Set exercise: Will you return, word for word, only the lines from the top of the data below down to and including the one with "RNG = np.random.default_rng(7)"?

3D scene scripts:
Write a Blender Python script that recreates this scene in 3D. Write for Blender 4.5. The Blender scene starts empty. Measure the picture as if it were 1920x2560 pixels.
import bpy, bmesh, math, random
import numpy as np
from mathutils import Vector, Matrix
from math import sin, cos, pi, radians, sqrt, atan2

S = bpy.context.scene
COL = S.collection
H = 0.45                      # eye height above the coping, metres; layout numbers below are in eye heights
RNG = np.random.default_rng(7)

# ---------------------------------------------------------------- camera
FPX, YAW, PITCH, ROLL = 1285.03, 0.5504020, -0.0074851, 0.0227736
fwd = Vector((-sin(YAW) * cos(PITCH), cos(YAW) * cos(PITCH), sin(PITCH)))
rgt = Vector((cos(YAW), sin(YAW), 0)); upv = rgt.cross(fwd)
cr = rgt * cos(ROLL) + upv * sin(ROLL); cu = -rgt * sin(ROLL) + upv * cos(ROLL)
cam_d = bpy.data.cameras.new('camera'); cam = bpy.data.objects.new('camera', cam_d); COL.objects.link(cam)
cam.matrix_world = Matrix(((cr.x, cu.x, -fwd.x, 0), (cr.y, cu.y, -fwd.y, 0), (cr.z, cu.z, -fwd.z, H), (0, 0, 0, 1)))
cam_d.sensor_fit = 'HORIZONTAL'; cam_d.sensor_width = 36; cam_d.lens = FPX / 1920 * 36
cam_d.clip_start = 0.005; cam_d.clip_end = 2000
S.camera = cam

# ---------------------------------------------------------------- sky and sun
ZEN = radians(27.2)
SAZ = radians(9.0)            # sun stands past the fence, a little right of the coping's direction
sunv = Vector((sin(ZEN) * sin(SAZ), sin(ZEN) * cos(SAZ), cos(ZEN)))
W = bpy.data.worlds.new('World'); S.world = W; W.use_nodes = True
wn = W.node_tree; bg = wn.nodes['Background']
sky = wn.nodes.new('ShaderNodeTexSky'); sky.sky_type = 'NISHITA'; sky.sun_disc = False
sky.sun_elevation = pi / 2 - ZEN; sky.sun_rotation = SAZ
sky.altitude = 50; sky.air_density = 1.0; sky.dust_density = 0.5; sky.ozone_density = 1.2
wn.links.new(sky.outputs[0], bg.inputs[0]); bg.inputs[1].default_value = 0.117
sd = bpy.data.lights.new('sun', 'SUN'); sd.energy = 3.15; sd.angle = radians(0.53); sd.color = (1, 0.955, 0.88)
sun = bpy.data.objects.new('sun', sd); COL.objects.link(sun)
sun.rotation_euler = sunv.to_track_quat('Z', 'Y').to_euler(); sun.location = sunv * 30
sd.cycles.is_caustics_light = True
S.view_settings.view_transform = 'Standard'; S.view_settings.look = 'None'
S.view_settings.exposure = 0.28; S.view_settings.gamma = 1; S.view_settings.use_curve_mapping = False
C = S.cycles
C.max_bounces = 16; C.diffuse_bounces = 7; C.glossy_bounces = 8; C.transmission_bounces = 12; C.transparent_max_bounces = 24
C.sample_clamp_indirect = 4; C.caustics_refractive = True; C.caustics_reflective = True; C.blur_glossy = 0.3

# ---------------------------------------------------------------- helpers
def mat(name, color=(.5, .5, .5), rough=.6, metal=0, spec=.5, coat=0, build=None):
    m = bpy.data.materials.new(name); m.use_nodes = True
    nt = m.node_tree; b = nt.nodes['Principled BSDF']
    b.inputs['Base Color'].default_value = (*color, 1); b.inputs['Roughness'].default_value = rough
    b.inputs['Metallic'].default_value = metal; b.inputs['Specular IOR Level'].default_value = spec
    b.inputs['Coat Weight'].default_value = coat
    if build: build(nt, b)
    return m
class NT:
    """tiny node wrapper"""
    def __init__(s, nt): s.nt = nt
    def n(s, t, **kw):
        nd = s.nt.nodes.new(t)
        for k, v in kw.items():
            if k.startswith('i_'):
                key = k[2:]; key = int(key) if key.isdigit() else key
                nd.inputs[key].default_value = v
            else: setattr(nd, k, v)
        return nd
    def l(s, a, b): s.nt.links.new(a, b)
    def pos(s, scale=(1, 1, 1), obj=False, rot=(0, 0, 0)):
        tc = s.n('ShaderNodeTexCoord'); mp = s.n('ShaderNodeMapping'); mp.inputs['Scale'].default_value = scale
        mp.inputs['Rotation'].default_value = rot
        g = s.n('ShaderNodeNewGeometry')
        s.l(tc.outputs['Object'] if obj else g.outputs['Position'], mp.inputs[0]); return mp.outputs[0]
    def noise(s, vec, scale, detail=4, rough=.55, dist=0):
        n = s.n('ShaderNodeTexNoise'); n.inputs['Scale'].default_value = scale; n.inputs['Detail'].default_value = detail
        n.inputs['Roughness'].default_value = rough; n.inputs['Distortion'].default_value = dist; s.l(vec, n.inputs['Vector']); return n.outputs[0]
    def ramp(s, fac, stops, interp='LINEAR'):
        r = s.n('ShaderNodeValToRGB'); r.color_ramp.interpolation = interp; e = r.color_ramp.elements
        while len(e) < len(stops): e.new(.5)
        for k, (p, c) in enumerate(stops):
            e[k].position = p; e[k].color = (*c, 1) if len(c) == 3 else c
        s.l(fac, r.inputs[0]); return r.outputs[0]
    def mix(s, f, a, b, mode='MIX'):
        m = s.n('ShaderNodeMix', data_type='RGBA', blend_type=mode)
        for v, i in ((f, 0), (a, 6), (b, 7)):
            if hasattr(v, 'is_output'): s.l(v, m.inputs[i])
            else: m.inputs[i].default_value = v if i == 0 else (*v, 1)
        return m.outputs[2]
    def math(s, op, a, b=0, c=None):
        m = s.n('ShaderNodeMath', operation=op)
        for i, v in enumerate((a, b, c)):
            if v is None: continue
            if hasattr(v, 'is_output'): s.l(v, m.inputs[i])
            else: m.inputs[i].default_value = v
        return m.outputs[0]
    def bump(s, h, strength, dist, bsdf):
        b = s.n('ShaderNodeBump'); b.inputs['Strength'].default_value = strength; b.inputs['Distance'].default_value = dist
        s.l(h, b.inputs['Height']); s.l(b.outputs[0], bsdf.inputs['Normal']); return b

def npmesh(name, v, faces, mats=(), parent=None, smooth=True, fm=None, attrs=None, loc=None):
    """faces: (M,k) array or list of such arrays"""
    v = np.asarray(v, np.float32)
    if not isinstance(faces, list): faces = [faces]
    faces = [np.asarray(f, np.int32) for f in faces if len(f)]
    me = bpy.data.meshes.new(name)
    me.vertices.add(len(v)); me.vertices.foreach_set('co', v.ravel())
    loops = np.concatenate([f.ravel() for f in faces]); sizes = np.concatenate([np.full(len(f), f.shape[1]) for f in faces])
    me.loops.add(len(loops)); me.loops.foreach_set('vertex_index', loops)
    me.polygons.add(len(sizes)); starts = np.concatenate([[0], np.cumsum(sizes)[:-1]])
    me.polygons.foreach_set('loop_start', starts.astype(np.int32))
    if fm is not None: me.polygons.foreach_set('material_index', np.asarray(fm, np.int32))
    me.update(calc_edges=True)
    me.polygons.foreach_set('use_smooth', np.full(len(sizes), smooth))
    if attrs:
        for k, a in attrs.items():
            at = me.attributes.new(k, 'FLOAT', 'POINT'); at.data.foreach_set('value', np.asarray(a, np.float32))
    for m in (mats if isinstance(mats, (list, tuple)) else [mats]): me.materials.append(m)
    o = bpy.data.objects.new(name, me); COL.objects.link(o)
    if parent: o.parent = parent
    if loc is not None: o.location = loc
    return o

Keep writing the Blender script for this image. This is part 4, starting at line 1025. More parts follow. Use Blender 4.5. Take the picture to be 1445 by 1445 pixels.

Answer to the task:
Write a Blender Python script that recreates this scene in 3D. Write for Blender 4.5. The Blender scene starts empty. Measure the picture as if it were 1920x2560 pixels.
import bpy, bmesh, math, random
import numpy as np
from mathutils import Vector, Matrix
from math import sin, cos, pi, radians, sqrt, atan2

S = bpy.context.scene
COL = S.collection
H = 0.45                      # eye height above the coping, metres; layout numbers below are in eye heights
RNG = np.random.default_rng(7)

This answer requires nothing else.